Monday, January 24, 2011

What I Write

I told a little about why I write, or why I think I do. This time I thought I’d talk a bit about what I write.

My focus is Mystery, but that’s a deceptive term. The driving force behind any story is the desire to see what happens next. That makes everything a mystery in some form. We can’t even say that a mystery involved finding out who committed a crime. The TV series Columbo opened most of the time by showing the killer doing it. The rest of the program was spent watching the detective try to figure what the audience already knew. Yet, these were still Mysteries.

Still other stories are most certainly Mysteries but they contain some other element that puts them in a different genre.

If Agatha Christie’s And then there were None, sometimes called Ten Little Indians, would have been set on a space station instead of an island, it would have been Science Fiction. If that same story used dwarves and elves and been set in a cave or dungeon, it would have been Fantasy. The dialog and room descriptions would have changed, but the key plot points could remain intact regardless of time or place.

Many of the classic Science Fiction stories of Phillip K Dick were essentially mysteries that used fantastic technology to set up the crime. While making them Science Fiction as far as the world is concerned, it did not make the any of the stories any less of a Mystery.

When I say I write Mysteries I mean I write detective fiction. It may be set in the current world, an alternate, fantasy world, or a world of spaceships and aliens. To me, they are all mysteries. With that in mind, here are the main “worlds” I plan to use as settings.


The modern, “real” world will be home to most. In particular, I have a private investigator who recently left Detroit after suffering a serious injury. His name is Raymond Jaye, and even though the settings and technology are as real as anything around today, the character is a throwback to the late 40’s radio drama programs. He’s not Phillip Marlowe, Flashgun Casey, or Richard Rogue, but he knows many of the same people.

Ray Grew up listening to the old shows his grandfather had saved from his days as an engineer in Chicago, just after World War II. Most of the kids in his school were raised on television programs. Ray was raised by radio. When he’s working, he often slips into the old time mindset. This gives him a quick wit, which doesn’t always work out in his favor.

Ray’s stories can be short stories, novellas, or full novels. I have some of each either planned or finished.

The “real” world is also home to a number of short, one-off stories featuring their own characters and styles. These can be anything from flash fiction to novella length, and vary in tone from creepy, to light comedy, but always with the mystery element in mind.


Stepping slightly away from reality is a possible series set in a super luxury hotel. The hotel is a bit too out of this world to be “real”, but no so out of place that it couldn’t really exist.

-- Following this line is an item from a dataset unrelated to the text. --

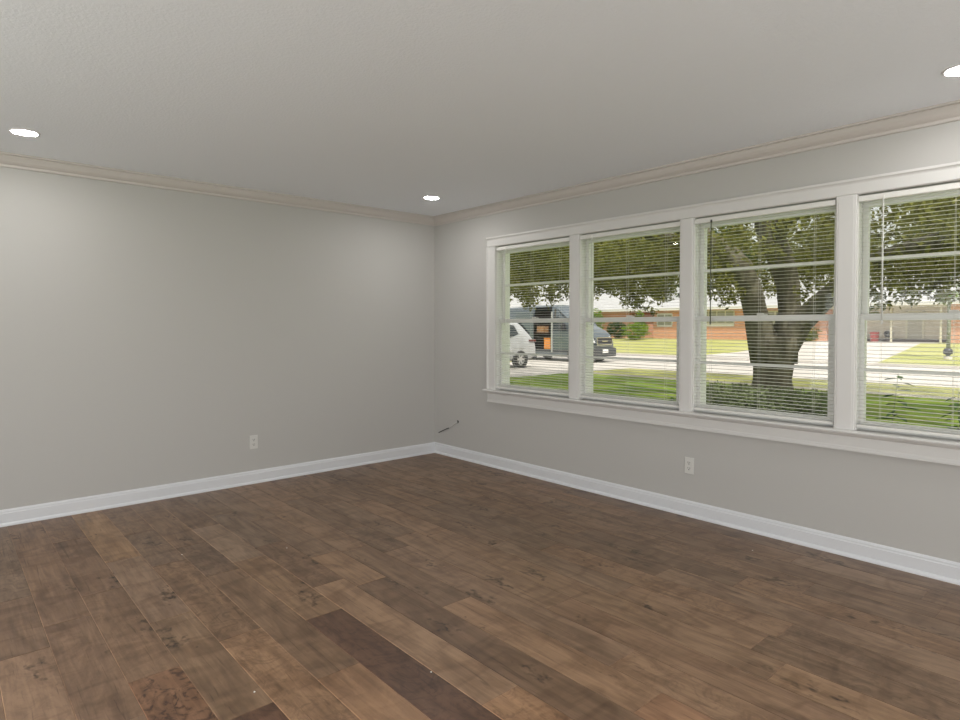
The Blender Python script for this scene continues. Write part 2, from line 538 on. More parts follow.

Stories set there would have more of an espionage feel to them, with high stakes gambling and people skulking about a closed environment looking to either perform, or elude, dark deeds.


Then, there is the world of Richard Gray. His world is one of magic coexisting with our modern technology. His stories are less of a detective style and more of a police procedural. Rather than collecting samples and taking them to a lab to analyze, he uses magic at the scene.

His “team” consists of a grumpy old man who always seems to know someone that can help with some task, an assistant who is quite a bit more than she typically lets on, and a pair of normal young women who are nearly exact opposites of each other.

I have six novels planned for them so far. The first draft of the first one is nearly done.


Finally, moving to the Science Fiction end of the scale, I have a few ideas that include my take on the standard dystopian society, as well a character who has been very well received despite being an 8 foot tall insect. She’s a great character, but I can’t think of any way to use her other than the one little experiment I had her in. I’m not even sure how to class a non-graphic novel about superheroes.


So, that’s about it. I’ve got things planned in three main genres, but under everything, they are all Mysteries.